Heer Ollie is intussen met steen en al te water geraakt en komt terecht in het kraaiennest van de Griffoen, waar hij net voor hij verdrinkt losgesneden wordt door de triton. Met kraaiennest en al komt de uitgeputte heer bovendrijven. De kapitein laat maar weer eens een sloepje uitzetten. Hij ziet dat die 'Blokkers' zo sterk is als een beer. Aan boord ademt de beer en zijn pols doet het ook nog. Bovendien heeft de drenkeling een doosje vast. De kapitein opent het doosje en ziet een knoert van een parel. Die zat verborgen in het kraaiennest van de Griffoen. Heer Bommel vertelt het hele verhaal aan de kapitein, inclusief de steen aan zijn voet. De triton heeft hem losgesneden omdat hij anders vergaan zou zijn. De kapitein weet nu genoeg, omdat hij de verknoopte luchtslang eerder al niet vertrouwde. Samen lopen ze op de schoongespoten duikers af, die heer Bommel herkent als Super en Hieper.

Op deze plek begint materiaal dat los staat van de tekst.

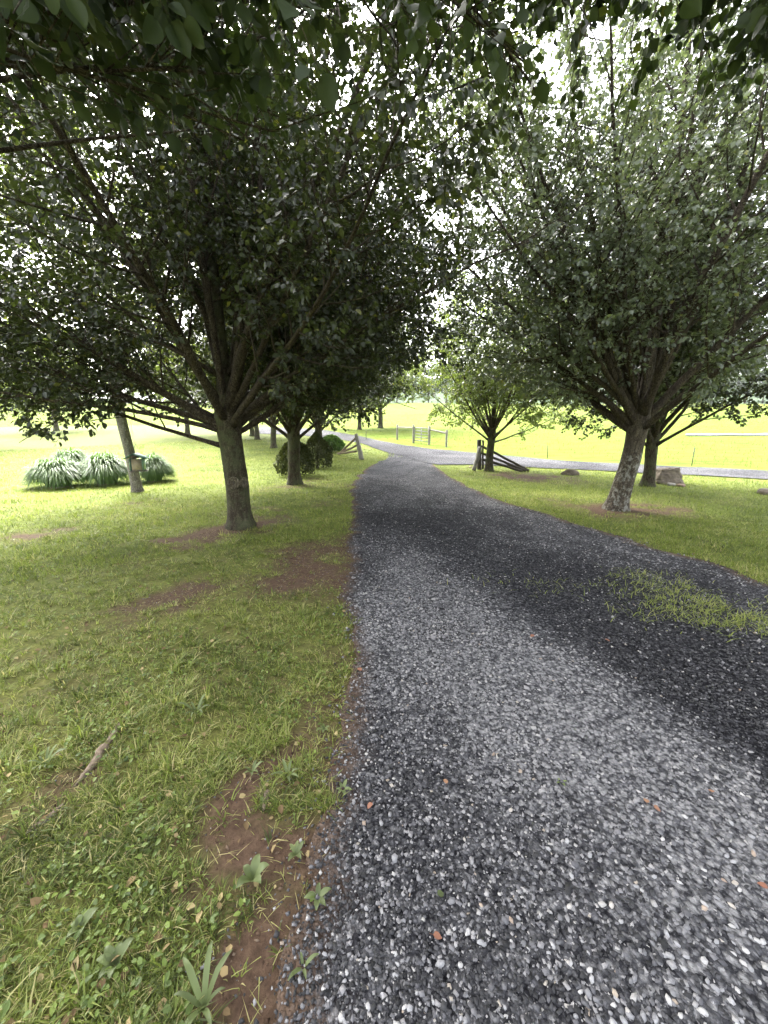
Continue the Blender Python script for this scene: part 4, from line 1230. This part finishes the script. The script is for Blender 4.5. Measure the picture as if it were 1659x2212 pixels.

De twee duikers worden ingezet om de gehele thuisreis de olieresten van het schip weg te schrobben. Super vraagt Hieper zich koest te houden. Er zijn geen getuigen en dus geen bewijzen. Heer Bommel en kapitein Wal Rus genieten in de kajuit van een afscheidsfeestmaal van grauwe erwten.[5] Heer Bommel stelt dat de triton zijn enige getuige was, waarop de kapitein 'Bommels' proostend opdraagt hem te vergeten. Heer Bommel stelt vervolgens dat de triton het goed had. Hij had gezegd dat er een ei in het nest van de Griffoen lag. Wal Rus antwoordt dat hij met de opbrengst van de parel zijn schip kan betalen en er een nieuwe ketel kan laten zetten.
Voetnoot
[bewerken | brontekst bewerken]- ↑ De kapitein is slecht in namen. Hij noemt zijn eigen stuurman geen 'Lurkplet' maar 'Kurkspet'.
- ↑ Het zijn de zakenlieden Super en Hieper.
- ↑ Bewust andere spelling? Een enkele krantenstrip spreekt van de "Griffioen
- ↑ Nieuwsblad van het Noorden 17-01-1976: Griffioen
- ↑ Raasdonders. Waarschijnlijk kapucijners, uien en spek.